I've got a VST instrument that does my NES synthesis ready to go. We just need to send it some MIDI data with pitch bend and mod wheel parameters for the duty cycle modulation. As you all know, duty cycle (or pulse width) modulation is a critical part of that NES square wave sound. The NES can produce square waves with 12.5%, 25%, and 50% pulse width.
First order of business is pitch detection, obviously. We'll do that with some algorithm appropriate for human speech; something that makes some sensible adjustments, like smoothing, continuation, etc., to improve detection.
We can go beyond this and use formants to control the duty cycle. The goal is to make an "Oh" sound produce a perfect square wave (50% pulse width) and an "Eee" sound produce a sharper sound, say 12.5% pulse width, and so on. That is to say, make that square wave talk. Linear predictive analysis can help us separate the source from the filter in periodic signals - and the filter, in this case, is the vocal tract. Or, we can get at the formants by matching the coarse spectral shape to a basis set, but I really haven't researched this. Remember, we only need to identify three or four different formant classes, one for each of the 2A03 pulse widths. Let it suffice to say: it can be done!
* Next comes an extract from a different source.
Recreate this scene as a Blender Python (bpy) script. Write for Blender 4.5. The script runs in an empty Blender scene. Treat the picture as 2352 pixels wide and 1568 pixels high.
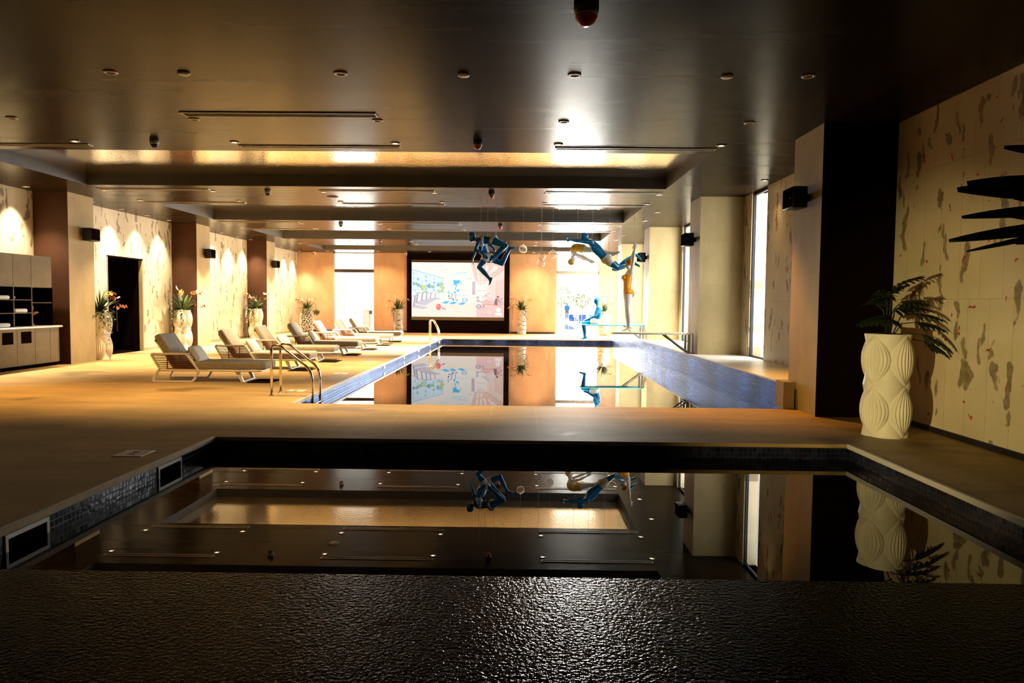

So we have broken the incoming vocal signal into little chunks, and for each chunk, we have the pitch and the formant. We package this in some MIDI data and patch it into the VST plugin that synthesizes our Nintendo beeps - voilà; the voice to NES converter.
Extra Credit:
Get your fricatives on that noise channel. What!!!?
Update:
We can take care of the aforementioned dirty work with a few really helpful Max/MSP externals from Tristan Jehan.